O cinismo e deboche do austríaco acabam resultando na melhor provocação de que o artista precisa pra checar seus eixos, pra entrar e sair de uma crise. Desde Mozart até Mahler e Schoenberg, e desde Schiele e Kokoshka até Freud, Wittgentein e Peter Handke, a desconfiança do austríaco sempre encarou seus artistas e filósofos com uma certa ironia. Ou seja, a Áustria é uma espécie de "palco da crise", e isso não poderia ser mais saudável.
E as vozes imbecis continuam: "Gerald Thomas, o teatro está em crise?".
Estou em Graz pra fazer aquilo que faço todo ano: uma "bauprobe". A "bauprobe" é uma espécie de ensaio técnico, um ritual que experimenta todos os elementos técnicos que integram aquilo que, daqui a oito meses, estreará para o público e críticos em forma de um "espetáculo".
Nessa "bauprobe", diretor, cenógrafo, maestro e a vasta equipe técnica entram em crise, ou quase colapso, pois são muitos os egos em guerra, cada "estrela" mais intransigente que a outra. A "bauprobe" é, na verdade, a última chance que nós, narcisistas, temos para encontrar concessões em nossos "firmes conceitos" (todos, obviamente, "geniais").
No dia seguinte à "bauprobe", as oficinas começarão a construir o cenário e produzir os figurinos e nada mais poderá ser alterado. Esse é um dos documentos mais tensos na preparação de uma ópera e, também, um dos mais solidários. Estamos todos inseguros e nosso conhecimento da ópera em questão ainda é insuficiente.
Qual é a ópera em questão? É "Moisés e Arão", a obra revolucionária, dodecafônica e insuportável que Arnold Schoenberg não conseguiu terminar, pois estava em plena crise. Sim, existem crises que não nos levam pra frente, mas são poucas.

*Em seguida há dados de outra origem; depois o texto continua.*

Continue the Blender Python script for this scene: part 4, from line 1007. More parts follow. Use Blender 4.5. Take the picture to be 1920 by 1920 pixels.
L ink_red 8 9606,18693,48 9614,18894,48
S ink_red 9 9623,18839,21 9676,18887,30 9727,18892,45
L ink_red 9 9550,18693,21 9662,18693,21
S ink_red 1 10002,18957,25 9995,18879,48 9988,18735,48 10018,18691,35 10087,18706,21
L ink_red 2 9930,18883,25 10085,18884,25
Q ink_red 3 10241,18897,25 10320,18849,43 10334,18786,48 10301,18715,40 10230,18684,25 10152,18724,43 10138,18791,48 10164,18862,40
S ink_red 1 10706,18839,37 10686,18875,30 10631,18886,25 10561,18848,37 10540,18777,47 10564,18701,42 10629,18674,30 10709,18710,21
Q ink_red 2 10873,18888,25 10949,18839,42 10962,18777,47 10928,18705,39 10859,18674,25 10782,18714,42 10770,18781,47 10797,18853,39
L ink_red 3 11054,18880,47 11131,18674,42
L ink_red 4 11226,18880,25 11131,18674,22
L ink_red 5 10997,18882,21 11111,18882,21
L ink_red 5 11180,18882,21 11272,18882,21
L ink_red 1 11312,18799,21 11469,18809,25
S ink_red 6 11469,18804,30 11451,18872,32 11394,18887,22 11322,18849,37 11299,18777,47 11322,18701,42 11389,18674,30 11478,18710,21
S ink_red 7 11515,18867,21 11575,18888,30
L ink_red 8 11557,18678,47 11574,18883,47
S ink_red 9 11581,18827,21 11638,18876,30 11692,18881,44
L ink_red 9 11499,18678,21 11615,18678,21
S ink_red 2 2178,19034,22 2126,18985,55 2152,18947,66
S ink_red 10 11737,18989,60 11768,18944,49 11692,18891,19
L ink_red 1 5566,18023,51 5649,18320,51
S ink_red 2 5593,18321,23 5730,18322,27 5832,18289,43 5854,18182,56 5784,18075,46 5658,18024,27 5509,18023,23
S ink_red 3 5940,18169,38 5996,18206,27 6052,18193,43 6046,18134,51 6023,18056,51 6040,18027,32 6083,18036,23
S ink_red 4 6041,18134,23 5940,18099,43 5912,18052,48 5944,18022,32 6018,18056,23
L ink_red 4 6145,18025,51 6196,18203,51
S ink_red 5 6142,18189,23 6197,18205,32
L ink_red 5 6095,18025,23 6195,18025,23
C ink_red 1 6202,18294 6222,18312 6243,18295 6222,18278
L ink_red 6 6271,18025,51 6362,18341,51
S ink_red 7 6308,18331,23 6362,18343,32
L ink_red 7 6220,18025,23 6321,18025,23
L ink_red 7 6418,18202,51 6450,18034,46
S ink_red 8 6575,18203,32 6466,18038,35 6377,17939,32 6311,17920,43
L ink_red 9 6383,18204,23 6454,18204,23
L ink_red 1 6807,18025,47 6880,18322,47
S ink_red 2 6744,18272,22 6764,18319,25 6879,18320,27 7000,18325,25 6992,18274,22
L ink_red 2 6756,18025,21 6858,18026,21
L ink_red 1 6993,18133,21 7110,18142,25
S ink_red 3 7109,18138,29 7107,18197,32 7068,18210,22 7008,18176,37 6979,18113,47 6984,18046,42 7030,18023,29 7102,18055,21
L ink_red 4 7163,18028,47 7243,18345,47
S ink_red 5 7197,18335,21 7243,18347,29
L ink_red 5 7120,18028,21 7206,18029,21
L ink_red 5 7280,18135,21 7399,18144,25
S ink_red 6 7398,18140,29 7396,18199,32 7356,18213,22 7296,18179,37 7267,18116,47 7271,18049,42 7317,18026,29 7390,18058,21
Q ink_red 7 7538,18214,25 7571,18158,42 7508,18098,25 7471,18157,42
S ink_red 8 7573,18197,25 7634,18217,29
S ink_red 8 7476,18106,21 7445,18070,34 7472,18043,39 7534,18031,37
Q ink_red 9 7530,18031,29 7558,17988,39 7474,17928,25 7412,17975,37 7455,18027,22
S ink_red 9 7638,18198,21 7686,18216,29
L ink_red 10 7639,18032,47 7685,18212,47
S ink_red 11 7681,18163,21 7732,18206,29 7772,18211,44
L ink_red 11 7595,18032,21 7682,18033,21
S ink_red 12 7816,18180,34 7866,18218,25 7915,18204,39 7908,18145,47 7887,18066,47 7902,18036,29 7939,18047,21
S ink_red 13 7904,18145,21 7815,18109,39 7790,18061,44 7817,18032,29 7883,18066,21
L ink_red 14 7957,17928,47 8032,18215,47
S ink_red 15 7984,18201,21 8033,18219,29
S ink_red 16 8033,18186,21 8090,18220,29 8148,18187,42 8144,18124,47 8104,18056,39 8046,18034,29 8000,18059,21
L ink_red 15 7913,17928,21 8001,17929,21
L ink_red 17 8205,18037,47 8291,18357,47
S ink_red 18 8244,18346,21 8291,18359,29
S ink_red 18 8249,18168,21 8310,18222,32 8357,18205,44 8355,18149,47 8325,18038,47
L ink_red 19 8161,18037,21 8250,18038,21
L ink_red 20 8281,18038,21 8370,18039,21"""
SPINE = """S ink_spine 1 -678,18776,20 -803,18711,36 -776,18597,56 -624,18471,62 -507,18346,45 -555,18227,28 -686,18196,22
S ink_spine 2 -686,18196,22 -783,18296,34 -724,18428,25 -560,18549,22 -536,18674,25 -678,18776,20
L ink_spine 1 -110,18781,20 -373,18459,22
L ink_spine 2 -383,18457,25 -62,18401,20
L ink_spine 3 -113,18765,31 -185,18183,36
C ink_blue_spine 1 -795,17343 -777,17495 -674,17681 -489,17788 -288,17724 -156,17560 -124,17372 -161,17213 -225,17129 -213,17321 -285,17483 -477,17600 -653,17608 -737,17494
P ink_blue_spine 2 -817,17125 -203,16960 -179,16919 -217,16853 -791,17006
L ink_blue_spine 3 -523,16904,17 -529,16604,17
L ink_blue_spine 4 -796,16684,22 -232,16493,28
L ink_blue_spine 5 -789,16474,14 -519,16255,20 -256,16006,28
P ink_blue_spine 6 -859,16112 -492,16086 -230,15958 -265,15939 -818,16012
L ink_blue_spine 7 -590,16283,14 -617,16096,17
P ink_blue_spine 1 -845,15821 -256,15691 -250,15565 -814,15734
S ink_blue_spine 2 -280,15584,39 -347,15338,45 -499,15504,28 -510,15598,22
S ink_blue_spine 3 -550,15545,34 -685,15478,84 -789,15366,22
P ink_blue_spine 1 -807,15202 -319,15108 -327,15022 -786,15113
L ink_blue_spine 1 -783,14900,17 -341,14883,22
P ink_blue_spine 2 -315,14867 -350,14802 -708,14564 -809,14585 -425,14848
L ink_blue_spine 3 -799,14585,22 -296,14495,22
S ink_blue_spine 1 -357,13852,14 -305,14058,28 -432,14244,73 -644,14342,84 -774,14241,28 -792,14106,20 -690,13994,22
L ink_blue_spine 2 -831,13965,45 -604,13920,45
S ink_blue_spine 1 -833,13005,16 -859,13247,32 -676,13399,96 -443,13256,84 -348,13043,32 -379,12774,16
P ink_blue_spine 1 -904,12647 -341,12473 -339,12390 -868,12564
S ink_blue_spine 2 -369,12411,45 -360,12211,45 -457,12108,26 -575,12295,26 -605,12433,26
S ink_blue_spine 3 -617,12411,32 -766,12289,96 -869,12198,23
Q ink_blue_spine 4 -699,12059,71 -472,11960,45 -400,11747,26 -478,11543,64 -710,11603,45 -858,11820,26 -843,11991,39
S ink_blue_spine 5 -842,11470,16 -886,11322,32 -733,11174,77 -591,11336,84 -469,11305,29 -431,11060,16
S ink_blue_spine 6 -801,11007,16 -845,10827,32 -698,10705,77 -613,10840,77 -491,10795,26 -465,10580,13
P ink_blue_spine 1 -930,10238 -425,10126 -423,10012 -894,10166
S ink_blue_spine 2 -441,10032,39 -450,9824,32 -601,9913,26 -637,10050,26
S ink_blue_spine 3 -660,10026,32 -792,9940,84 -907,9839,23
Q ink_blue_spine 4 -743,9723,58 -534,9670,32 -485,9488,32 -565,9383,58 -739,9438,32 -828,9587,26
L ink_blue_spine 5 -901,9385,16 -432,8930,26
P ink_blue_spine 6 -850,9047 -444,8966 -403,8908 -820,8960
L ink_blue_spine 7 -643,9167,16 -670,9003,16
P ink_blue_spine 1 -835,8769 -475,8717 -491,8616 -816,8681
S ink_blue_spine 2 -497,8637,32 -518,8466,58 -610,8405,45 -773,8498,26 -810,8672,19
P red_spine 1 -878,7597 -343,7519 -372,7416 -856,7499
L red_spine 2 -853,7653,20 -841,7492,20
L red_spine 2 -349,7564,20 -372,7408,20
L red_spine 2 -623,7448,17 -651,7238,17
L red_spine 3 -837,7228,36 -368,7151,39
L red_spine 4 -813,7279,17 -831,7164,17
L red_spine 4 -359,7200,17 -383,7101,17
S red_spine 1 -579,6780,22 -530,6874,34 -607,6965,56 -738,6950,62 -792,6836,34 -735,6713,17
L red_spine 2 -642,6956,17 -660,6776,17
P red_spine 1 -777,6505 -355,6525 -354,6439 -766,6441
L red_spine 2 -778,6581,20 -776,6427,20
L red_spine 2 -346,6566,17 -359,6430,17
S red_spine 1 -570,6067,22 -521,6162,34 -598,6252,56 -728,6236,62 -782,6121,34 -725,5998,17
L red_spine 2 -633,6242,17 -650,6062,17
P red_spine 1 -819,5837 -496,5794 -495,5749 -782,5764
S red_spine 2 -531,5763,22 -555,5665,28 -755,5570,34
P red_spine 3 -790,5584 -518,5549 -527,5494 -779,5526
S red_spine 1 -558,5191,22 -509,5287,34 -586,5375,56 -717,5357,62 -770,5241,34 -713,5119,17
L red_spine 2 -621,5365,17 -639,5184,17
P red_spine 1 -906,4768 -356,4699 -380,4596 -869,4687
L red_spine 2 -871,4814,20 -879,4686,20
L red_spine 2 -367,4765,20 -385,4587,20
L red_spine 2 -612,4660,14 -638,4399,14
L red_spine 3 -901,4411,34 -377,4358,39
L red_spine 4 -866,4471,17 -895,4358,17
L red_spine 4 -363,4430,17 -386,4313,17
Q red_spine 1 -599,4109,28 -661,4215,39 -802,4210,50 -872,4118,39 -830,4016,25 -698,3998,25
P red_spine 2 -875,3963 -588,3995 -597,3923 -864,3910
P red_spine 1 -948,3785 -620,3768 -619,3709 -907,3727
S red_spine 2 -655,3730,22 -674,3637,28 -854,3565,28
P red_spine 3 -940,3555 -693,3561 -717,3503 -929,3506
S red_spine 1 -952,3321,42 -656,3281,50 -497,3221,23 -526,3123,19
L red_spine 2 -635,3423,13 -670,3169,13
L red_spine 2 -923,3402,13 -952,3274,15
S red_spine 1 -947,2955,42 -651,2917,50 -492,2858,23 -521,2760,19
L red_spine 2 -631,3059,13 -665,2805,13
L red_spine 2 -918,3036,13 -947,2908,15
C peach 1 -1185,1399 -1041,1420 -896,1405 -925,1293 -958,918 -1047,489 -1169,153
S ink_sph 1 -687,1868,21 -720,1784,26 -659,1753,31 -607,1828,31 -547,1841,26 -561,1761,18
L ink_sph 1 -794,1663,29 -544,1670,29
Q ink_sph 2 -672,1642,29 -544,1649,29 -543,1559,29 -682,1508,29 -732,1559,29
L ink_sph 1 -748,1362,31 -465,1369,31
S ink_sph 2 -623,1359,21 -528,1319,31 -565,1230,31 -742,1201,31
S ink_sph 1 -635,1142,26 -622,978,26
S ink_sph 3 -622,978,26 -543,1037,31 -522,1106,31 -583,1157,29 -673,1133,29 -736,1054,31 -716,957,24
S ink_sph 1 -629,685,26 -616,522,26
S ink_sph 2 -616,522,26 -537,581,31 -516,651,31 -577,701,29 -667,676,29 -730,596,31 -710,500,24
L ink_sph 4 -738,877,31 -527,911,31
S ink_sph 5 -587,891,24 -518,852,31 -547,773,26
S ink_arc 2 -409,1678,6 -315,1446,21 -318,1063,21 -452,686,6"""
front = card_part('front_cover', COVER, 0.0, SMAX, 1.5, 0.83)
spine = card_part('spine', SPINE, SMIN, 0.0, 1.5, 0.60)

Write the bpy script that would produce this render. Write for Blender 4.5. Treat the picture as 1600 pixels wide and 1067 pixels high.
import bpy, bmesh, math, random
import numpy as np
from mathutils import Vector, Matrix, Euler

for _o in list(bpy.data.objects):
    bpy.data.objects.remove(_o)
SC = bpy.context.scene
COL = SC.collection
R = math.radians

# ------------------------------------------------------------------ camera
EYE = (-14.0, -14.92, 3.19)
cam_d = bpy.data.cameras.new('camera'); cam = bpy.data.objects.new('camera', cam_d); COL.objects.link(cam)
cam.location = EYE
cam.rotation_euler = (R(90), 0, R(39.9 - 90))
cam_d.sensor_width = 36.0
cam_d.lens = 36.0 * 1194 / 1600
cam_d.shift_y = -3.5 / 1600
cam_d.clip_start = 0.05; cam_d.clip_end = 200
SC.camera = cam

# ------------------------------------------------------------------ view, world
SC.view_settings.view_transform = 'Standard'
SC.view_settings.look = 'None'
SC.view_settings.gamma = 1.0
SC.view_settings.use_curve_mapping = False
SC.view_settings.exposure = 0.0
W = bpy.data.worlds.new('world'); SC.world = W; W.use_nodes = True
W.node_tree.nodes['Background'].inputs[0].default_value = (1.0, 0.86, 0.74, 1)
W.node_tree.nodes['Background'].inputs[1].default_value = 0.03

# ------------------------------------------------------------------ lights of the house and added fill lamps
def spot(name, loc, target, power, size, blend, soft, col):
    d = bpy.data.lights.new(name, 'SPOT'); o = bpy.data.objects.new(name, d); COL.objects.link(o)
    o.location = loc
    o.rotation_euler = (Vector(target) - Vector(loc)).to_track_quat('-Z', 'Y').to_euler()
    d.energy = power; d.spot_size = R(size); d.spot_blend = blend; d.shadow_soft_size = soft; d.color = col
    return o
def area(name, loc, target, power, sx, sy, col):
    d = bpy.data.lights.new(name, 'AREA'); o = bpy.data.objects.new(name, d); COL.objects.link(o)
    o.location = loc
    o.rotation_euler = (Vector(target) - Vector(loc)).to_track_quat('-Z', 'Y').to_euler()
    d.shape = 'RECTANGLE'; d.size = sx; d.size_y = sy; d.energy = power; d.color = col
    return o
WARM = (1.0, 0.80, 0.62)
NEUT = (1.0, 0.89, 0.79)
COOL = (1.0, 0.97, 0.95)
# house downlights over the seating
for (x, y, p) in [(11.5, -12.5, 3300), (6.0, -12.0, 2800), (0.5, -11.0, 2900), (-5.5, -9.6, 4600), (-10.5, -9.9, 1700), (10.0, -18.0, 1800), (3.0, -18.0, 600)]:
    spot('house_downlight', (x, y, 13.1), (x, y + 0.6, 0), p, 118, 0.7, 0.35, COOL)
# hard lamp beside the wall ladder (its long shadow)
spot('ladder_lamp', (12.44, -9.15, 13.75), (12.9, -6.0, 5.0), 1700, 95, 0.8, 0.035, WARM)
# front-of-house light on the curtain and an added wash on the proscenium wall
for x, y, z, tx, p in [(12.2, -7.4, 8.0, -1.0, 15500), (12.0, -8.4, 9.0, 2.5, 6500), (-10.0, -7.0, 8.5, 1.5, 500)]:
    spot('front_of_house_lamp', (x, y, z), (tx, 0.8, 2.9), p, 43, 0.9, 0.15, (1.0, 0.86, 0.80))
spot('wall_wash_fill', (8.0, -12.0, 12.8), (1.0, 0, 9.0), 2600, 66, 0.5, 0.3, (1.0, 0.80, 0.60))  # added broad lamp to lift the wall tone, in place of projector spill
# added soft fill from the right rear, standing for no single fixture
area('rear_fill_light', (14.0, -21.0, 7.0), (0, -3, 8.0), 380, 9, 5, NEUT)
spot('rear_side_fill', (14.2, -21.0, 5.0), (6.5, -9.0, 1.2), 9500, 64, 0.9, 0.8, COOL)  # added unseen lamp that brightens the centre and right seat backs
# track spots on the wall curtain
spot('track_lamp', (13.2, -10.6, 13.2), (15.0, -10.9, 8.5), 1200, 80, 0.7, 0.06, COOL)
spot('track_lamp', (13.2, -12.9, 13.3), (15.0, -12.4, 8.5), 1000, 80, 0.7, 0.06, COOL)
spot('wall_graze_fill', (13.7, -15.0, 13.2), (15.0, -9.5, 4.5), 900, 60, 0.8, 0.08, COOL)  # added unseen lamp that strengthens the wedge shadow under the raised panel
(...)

Meu cenógrafo entrou em crise nessa "bauprobe" e resolveu repensar todo seu conceito. Ele é Guenther Domenig, 63 anos e um dos arquitetos mais premiados da Europa. Com obras magníficas espalhadas pelo mundo inteiro, Domenig cria suas estruturas edificadas a partir da crise.
Um mero problema técnico, pra ele, se transforma numa questão filosófica fundamental e tudo passa a ser reanalisado, desde os materiais usados até a forma que eles deverão representar. Domenig, em crise, se despede de todos e vai andar. As equipes entendem a verdadeira função de uma crise e uma nova "bauprobe" é marcada para o dia seguinte.
A poucas décadas e alguns quilômetros daqui, o filósofo Wittgenstein desmereceu, ridicularizou e depois reduziu à mera impotência toda a prepotente história da filosofia.
Aqui nesse palco, seus ensaios de "Investigações Filosóficas" eram lidos ao som de vaias. Disse ele: "Os resultados da filosofia dão na eventual revelação de um ou outro "nonsense' e em verdadeiros calombos no nosso processo de entendimento, obtidos pelo constante bater de nossas cabeças nos limites da linguagem". Sem saber, a crise criada por Wittgenstein teve impactos decisivos na arte teatral.
As afirmações de Wittgenstein tiveram mais impacto sobre Beckett do que toda a obra de James Joyce, e seu entendimento de que os seres humanos não se expressam por meio de palavras, mas "operam" sob seus comandos, gerou aquilo que hoje chamamos de linguagem beckettiana, ou seja, a dramaturgia que esculpe a crise do ser perante a impotência do vernáculo.
Em chinês, a palavra "crise" é representada pela junção dos caracteres "perigo" e "oportunidade". Em chinês ou em finlandês, crise é a manifestação mais honesta do processo de dúvida e de humildade do artista. Curiosamente, as grandes crises da arte nunca foram derrotistas.
"E aí, Gerald, o teatro está em crise?" Antes estivesse. Mas enquanto a total liberdade dos tempos não permite que ela venha, recomendo aos perguntadores profissionais que leiam os bandeirantes da crise, como Buechner, Rimbaud, Kafka, Artaud, Brecht ou Beckett. Quem sabe então essas perguntas (que vêm sempre num tom fúnebre e falsamente solidário) não virão em tom de euforia: "E aí, Gerald, que bela crise, hein?".